What followed was a lifetime’s career marked by hope and despair. As realisation dawned of what his measurements meant for the future of the planet, Dave travelled the world to understand more about atmospheric gases, along the way programming some of the earliest computers, designing cutting-edge equipment and conducting experiments both dangerous and mind-numbingly dull. From the sandy beaches of California to the stark winters of West Germany, the mesas of the Rocky Mountains and an Atlantic voyage across the equator, Dave has faced down climate deniers, foot-dragging bureaucracy and widespread complacency to open people’s eyes to the effects of increasing fossil fuel emissions on our atmosphere.

In equal parts adventure and a warning, and with the wisdom and frustration of half a century behind him, The Alarmist  is the exhilarating autobiography of a pioneering Kiwi scientist who has dedicated his life to sounding the alarm on climate change.

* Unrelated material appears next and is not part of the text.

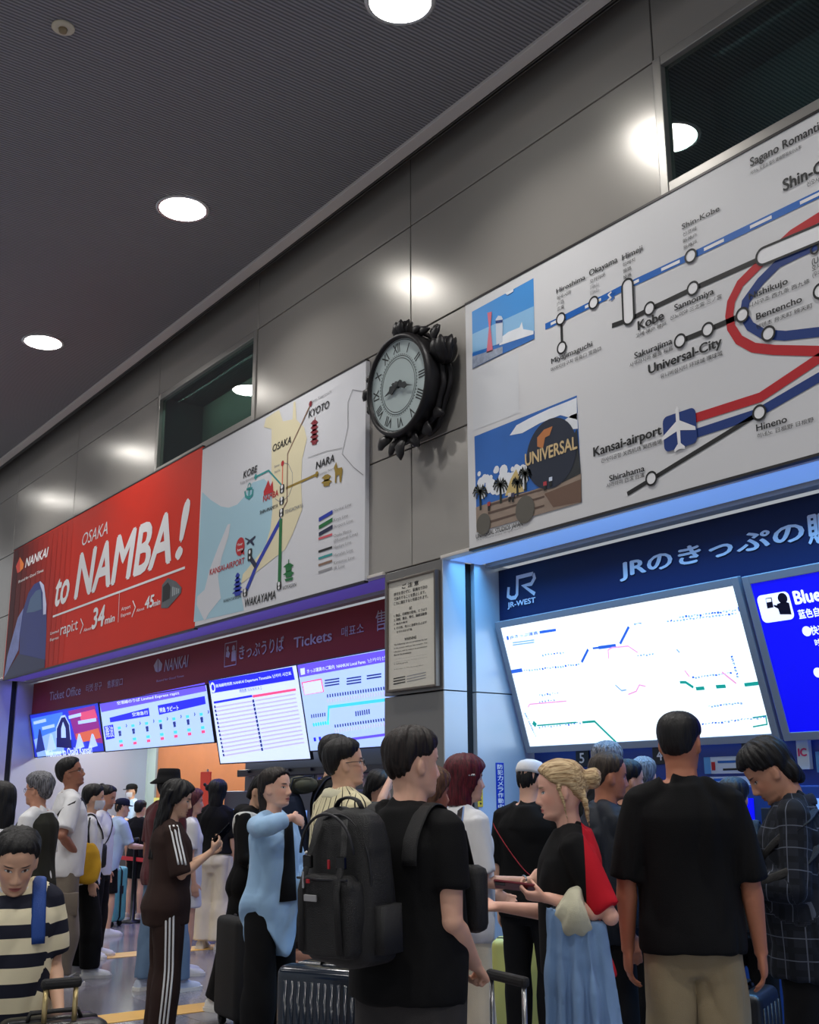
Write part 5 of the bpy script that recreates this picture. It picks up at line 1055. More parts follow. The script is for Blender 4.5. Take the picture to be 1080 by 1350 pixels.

'This is an inspiring book. And a great read.' —Jim Eagles, Kete Books

'Lowe’s story shows me there is light in the bleakest reaches of scientific research, and life.' —Clarrie Macklin, The Spinoff

'This is quite a tale, and Lowe does an impressive job telling it.' —Kerry Lee, Regional News

‘Dave Lowe first sounded the alarm about the unfolding climate crisis more than forty years ago, when he began charting the relentlessly rising curve of atmospheric carbon dioxide above the southern hemisphere. He was witnessing a distressing change – both as he gathered data and spent time surfing the ocean waves he loved – and acted as we should expect all scientists to act when they uncover a clear signal of approaching danger. Despite decades of deliberate disinformation campaigns and political apathy, he hasn’t stopped since. As we enter a crucial decade that will tip the scales between hope for the planet and climate disaster, it’s time we heeded the warnings.’ —Veronika Meduna, author of Towards a Warmer World: What Climate Change Will Mean for New Zealand’s Future

'The Alarmist  shows that advances in science are driven by real people living a real life. Dave breaks the mould by bringing together his personal and family life with his focus on science and his innovative flair that grew from working with other top scientists.' —Prof. Martin Manning, founder of the Climate Change Research Institute at Victoria University of Wellington

Cover photograph: Dave Lowe at Baring Head, 1973

Cover design: Keely O'Shannessy

Paperback, 232x152mm, 272pp.

Dave Lowe is an atmospheric chemist and a lead author of the 2007 Nobel Prize-winning IPCC Fourth Assessment Report on climate change. In the early 1970s he set up a monitoring station at Baring Head to provide the world’s first evidence of rising atmospheric CO2 in the southern hemisphere mid-latitudes. He has worked in laboratories in the US, Germany and New Zealand, where he developed equipment and methods to determine the sources of methane in the atmosphere. In New Zealand with NIWA, Dave developed an analytical laboratory and helped establish TROPAC, a world-leading atmospheric chemistry group based in Wellington. He has taught atmospheric chemistry at Victoria University of Wellington, where he is an adjunct professor, and between 2012–18 he acted as the government’s German–New Zealand science coordinator. Today, Dave runs an independent business focused on science education and sustainability. He is one of the last surviving attendees of the world’s first atmospheric CO2 conference, in 1975.